Like Gov. Paul LePage, I am a Lewiston-born Franco-American and proud Mainer. Like the governor, I have a multiracial family. Unlike the governor, my brain can “catch up with my mouth,” to deliver considerate messages. I do not mean to assert that my mouth does not deliver things that I sometimes wish to take back — we all make mistakes.

I was struck by the governor’s recent “mistake,” claiming drug dealers with names like “D-Money, Smoothie, Shifty,” come to Maine to sell drugs. After hearing this, I thought, how does my governor, with a similar background, make a claim that, at its core, is so racially insensitive? My conclusion: this one “slip-up” shows that, fundamentally, Gov. LePage adheres to oppressive thinking of the past in terms of race, class and gender.

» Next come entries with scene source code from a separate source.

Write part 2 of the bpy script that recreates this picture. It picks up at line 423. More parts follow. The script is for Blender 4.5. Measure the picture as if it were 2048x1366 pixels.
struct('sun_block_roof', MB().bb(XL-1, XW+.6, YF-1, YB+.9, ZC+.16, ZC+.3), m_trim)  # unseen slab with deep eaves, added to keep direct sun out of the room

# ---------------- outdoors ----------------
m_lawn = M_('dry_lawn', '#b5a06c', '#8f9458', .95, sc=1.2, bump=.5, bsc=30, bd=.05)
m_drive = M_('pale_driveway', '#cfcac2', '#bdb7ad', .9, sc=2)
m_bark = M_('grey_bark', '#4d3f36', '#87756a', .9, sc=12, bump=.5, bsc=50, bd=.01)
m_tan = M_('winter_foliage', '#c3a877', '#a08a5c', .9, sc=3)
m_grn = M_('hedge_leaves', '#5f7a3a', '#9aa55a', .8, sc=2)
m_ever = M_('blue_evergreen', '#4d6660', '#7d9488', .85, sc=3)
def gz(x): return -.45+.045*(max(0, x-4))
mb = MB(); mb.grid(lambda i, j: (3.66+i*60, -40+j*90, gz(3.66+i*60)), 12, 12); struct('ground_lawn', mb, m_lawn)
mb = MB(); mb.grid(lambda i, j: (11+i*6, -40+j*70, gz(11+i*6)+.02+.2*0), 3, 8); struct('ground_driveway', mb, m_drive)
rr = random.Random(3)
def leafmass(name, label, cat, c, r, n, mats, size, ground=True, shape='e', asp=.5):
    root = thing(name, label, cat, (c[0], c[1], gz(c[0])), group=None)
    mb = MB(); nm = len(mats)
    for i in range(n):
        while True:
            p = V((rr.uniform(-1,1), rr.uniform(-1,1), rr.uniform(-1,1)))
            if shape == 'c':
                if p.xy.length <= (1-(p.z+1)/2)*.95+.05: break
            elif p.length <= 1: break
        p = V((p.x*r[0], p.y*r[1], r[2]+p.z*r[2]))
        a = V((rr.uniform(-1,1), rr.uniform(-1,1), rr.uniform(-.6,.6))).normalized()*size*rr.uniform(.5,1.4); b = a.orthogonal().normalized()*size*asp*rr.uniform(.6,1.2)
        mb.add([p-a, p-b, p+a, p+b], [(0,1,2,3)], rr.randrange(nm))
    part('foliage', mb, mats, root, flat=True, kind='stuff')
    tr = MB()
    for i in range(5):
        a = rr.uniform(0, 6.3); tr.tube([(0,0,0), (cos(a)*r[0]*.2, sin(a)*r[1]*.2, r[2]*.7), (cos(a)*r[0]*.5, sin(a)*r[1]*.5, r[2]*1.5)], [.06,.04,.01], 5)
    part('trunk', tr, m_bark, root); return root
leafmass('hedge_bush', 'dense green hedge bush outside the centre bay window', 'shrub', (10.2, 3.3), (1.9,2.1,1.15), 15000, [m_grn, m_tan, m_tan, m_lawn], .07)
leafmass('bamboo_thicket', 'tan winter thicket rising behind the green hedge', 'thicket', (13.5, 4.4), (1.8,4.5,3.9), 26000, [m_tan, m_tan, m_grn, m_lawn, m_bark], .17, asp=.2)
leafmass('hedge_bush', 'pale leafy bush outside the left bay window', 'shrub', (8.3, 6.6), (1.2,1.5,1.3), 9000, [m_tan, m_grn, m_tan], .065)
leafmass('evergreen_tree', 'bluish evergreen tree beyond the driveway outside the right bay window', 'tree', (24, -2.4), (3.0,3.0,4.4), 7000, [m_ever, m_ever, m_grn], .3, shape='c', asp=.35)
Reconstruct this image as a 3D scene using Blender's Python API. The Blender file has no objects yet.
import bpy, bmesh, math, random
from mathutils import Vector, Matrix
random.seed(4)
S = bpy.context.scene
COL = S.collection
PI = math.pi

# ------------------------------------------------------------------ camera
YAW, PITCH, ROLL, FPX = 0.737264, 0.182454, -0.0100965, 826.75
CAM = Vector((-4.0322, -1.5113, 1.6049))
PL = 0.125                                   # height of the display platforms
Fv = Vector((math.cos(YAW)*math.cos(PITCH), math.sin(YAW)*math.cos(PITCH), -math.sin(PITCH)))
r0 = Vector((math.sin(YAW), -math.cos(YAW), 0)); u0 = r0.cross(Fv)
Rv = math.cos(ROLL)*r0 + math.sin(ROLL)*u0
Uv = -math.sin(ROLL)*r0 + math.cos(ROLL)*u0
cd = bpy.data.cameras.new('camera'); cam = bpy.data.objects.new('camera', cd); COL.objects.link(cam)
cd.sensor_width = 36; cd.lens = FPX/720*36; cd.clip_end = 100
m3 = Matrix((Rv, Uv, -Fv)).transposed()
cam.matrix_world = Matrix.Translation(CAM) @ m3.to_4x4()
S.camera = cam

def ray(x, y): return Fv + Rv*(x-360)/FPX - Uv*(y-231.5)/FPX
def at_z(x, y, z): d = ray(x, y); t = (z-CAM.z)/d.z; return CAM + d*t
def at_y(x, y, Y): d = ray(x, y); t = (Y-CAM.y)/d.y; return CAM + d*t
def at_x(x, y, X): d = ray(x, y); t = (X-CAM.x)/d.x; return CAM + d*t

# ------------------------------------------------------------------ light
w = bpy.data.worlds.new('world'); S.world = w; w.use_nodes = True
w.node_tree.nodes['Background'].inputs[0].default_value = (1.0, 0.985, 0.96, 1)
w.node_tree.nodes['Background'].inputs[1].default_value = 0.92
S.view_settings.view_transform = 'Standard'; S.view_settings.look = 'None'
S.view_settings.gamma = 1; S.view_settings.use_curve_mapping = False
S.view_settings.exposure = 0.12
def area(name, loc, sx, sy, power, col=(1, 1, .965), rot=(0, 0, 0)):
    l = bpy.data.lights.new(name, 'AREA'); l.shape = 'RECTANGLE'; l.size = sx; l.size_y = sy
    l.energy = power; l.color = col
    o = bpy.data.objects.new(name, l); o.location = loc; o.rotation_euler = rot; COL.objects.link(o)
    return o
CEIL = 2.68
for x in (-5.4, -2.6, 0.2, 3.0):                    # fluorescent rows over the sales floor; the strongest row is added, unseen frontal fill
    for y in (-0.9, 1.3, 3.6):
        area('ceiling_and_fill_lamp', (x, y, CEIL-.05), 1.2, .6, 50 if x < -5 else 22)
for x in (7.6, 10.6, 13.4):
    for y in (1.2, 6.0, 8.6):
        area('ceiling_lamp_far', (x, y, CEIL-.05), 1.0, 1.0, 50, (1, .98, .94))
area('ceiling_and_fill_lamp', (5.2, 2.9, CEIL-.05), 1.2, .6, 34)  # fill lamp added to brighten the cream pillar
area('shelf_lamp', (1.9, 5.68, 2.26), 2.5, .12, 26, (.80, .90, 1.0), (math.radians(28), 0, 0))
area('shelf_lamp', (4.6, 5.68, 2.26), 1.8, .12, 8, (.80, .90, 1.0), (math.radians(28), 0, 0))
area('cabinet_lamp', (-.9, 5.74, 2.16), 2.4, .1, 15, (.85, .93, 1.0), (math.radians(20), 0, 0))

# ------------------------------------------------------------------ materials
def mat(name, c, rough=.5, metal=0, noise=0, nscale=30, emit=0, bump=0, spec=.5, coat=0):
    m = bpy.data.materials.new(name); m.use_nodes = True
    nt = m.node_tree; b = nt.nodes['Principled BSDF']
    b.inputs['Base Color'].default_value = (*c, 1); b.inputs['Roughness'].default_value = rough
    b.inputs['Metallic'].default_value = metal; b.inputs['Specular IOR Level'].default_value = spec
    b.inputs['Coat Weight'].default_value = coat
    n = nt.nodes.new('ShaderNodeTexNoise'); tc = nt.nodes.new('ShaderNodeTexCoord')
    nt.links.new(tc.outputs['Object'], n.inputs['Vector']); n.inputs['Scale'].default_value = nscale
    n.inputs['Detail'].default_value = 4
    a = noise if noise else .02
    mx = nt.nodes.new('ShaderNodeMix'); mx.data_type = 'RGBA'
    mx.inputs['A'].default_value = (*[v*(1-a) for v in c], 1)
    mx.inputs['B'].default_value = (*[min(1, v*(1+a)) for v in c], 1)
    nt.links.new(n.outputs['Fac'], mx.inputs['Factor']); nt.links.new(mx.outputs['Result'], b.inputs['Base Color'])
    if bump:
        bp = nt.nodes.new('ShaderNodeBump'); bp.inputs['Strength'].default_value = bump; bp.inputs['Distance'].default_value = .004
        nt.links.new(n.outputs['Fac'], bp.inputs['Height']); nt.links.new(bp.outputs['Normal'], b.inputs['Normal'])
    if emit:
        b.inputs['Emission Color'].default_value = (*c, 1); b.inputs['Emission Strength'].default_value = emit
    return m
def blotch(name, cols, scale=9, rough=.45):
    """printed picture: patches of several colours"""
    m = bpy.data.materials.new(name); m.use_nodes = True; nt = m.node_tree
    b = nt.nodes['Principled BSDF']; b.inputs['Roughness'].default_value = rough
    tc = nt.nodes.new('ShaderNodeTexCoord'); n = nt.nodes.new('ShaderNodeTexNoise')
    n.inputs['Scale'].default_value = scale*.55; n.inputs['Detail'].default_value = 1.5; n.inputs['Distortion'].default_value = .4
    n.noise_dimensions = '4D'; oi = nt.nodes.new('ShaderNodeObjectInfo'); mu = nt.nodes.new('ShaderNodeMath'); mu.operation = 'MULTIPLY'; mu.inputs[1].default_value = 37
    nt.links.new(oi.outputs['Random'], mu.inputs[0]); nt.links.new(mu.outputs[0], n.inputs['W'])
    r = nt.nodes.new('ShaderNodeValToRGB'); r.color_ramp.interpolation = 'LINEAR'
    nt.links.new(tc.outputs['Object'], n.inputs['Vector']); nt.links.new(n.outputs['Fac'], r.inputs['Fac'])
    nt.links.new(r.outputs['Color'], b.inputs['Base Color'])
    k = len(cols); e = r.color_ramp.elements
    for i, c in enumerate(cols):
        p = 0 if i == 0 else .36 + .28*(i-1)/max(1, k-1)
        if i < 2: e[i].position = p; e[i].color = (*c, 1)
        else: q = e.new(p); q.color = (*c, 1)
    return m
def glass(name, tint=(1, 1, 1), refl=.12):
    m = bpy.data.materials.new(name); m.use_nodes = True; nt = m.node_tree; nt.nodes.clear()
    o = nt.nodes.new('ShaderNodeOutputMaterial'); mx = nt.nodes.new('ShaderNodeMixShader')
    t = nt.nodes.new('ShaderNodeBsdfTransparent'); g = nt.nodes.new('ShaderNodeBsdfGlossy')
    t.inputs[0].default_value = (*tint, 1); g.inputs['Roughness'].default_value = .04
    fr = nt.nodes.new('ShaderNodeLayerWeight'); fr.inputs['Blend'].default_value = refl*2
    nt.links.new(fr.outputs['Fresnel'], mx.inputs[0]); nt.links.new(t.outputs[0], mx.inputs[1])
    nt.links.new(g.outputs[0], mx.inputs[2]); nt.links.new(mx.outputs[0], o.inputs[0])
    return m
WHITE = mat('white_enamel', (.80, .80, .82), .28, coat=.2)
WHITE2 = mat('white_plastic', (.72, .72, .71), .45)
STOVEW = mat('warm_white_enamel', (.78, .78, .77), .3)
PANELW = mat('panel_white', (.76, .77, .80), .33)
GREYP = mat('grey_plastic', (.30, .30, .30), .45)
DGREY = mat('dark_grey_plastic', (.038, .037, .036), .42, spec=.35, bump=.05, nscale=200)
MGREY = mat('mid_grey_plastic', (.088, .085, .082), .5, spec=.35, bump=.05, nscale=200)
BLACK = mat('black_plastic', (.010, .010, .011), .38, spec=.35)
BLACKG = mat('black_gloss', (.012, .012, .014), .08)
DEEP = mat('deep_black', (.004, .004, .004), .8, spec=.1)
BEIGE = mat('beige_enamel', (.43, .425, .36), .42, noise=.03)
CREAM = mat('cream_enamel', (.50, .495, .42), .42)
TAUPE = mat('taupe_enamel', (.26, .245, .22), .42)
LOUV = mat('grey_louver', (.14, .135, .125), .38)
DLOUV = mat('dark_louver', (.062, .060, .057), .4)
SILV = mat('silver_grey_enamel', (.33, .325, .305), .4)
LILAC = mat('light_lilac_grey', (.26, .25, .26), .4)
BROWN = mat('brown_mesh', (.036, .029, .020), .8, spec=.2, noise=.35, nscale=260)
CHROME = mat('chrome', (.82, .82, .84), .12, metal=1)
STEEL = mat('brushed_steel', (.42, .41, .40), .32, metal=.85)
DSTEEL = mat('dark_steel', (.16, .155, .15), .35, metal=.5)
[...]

Maine’s drug trafficking problem requires deep thought into the institutional problems surrounding race and class, which are at the root of the issue — problems the governor can help change.

I would ask Gov. LePage to please get his head out of the sand and to challenge himself to fight against the injustices that plague this state, not with weak self-control, but with an enlightened mind.

I extend an invitation to the governor to attend Bates College’s Martin Luther King Jr. Day events on Jan. 18. I would be happy to attend these events with him and have an intellectual, thought-provoking discussion — Mainer to Mainer.